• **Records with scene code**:
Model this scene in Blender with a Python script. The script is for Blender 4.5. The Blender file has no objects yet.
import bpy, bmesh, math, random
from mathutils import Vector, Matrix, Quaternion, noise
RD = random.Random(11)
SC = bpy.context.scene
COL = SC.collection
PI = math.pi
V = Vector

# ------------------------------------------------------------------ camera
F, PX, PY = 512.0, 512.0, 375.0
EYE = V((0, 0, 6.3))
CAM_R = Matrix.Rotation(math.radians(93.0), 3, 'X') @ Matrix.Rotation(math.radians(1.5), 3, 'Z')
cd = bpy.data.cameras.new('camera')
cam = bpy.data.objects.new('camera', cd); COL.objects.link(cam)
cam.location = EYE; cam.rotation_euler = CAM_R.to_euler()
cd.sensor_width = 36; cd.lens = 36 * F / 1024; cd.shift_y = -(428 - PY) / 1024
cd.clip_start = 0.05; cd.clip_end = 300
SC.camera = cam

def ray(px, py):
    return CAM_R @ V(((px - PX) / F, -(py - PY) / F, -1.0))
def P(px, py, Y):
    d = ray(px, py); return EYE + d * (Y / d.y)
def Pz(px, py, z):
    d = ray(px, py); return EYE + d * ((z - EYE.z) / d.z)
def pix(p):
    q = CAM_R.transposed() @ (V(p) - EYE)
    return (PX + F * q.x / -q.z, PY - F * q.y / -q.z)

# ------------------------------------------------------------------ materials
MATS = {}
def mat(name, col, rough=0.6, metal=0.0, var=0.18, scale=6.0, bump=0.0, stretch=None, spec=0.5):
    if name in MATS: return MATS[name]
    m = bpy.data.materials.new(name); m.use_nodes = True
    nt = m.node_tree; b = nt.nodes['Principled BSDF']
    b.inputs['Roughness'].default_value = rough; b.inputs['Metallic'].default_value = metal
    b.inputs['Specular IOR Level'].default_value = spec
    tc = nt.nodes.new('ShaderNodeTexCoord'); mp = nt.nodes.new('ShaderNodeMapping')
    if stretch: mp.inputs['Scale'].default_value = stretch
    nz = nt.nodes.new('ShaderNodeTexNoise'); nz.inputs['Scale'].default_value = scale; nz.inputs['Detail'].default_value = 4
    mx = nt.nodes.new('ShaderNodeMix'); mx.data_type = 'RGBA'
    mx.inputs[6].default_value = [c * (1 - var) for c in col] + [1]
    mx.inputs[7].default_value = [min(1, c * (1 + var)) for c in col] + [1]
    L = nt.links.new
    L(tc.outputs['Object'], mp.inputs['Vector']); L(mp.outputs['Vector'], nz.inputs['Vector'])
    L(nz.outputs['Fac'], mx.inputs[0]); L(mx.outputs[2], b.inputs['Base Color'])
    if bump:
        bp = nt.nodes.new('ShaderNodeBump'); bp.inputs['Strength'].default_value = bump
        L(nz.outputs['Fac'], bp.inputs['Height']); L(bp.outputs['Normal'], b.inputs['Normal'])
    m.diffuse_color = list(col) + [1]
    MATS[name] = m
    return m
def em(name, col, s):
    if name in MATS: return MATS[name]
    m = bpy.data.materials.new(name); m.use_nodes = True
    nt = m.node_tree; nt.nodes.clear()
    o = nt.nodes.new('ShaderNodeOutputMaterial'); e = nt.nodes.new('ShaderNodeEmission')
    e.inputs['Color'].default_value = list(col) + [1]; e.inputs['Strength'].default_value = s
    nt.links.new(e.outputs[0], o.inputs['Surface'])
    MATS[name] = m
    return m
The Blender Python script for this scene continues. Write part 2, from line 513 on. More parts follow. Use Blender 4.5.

• **WHAT TO WORK ON**: Copy out each record, keeping every word as it is.

• **RESULT**:
Model this scene in Blender with a Python script. The script is for Blender 4.5. The Blender file has no objects yet.
import bpy, bmesh, math, random
from mathutils import Vector, Matrix, Quaternion, noise
RD = random.Random(11)
SC = bpy.context.scene
COL = SC.collection
PI = math.pi
V = Vector

# ------------------------------------------------------------------ camera
F, PX, PY = 512.0, 512.0, 375.0
EYE = V((0, 0, 6.3))
CAM_R = Matrix.Rotation(math.radians(93.0), 3, 'X') @ Matrix.Rotation(math.radians(1.5), 3, 'Z')
cd = bpy.data.cameras.new('camera')
cam = bpy.data.objects.new('camera', cd); COL.objects.link(cam)
cam.location = EYE; cam.rotation_euler = CAM_R.to_euler()
cd.sensor_width = 36; cd.lens = 36 * F / 1024; cd.shift_y = -(428 - PY) / 1024
cd.clip_start = 0.05; cd.clip_end = 300
SC.camera = cam

def ray(px, py):
    return CAM_R @ V(((px - PX) / F, -(py - PY) / F, -1.0))
def P(px, py, Y):
    d = ray(px, py); return EYE + d * (Y / d.y)
def Pz(px, py, z):
    d = ray(px, py); return EYE + d * ((z - EYE.z) / d.z)
def pix(p):
    q = CAM_R.transposed() @ (V(p) - EYE)
    return (PX + F * q.x / -q.z, PY - F * q.y / -q.z)

# ------------------------------------------------------------------ materials
MATS = {}
def mat(name, col, rough=0.6, metal=0.0, var=0.18, scale=6.0, bump=0.0, stretch=None, spec=0.5):
    if name in MATS: return MATS[name]
    m = bpy.data.materials.new(name); m.use_nodes = True
    nt = m.node_tree; b = nt.nodes['Principled BSDF']
    b.inputs['Roughness'].default_value = rough; b.inputs['Metallic'].default_value = metal
    b.inputs['Specular IOR Level'].default_value = spec
    tc = nt.nodes.new('ShaderNodeTexCoord'); mp = nt.nodes.new('ShaderNodeMapping')
    if stretch: mp.inputs['Scale'].default_value = stretch
    nz = nt.nodes.new('ShaderNodeTexNoise'); nz.inputs['Scale'].default_value = scale; nz.inputs['Detail'].default_value = 4
    mx = nt.nodes.new('ShaderNodeMix'); mx.data_type = 'RGBA'
    mx.inputs[6].default_value = [c * (1 - var) for c in col] + [1]
    mx.inputs[7].default_value = [min(1, c * (1 + var)) for c in col] + [1]
    L = nt.links.new
    L(tc.outputs['Object'], mp.inputs['Vector']); L(mp.outputs['Vector'], nz.inputs['Vector'])
    L(nz.outputs['Fac'], mx.inputs[0]); L(mx.outputs[2], b.inputs['Base Color'])
    if bump:
        bp = nt.nodes.new('ShaderNodeBump'); bp.inputs['Strength'].default_value = bump
        L(nz.outputs['Fac'], bp.inputs['Height']); L(bp.outputs['Normal'], b.inputs['Normal'])
    m.diffuse_color = list(col) + [1]
    MATS[name] = m
    return m
def em(name, col, s):
    if name in MATS: return MATS[name]
    m = bpy.data.materials.new(name); m.use_nodes = True
    nt = m.node_tree; nt.nodes.clear()
    o = nt.nodes.new('ShaderNodeOutputMaterial'); e = nt.nodes.new('ShaderNodeEmission')
    e.inputs['Color'].default_value = list(col) + [1]; e.inputs['Strength'].default_value = s
    nt.links.new(e.outputs[0], o.inputs['Surface'])
    MATS[name] = m
    return m
The Blender Python script for this scene continues. Write part 2, from line 513 on. More parts follow. Use Blender 4.5.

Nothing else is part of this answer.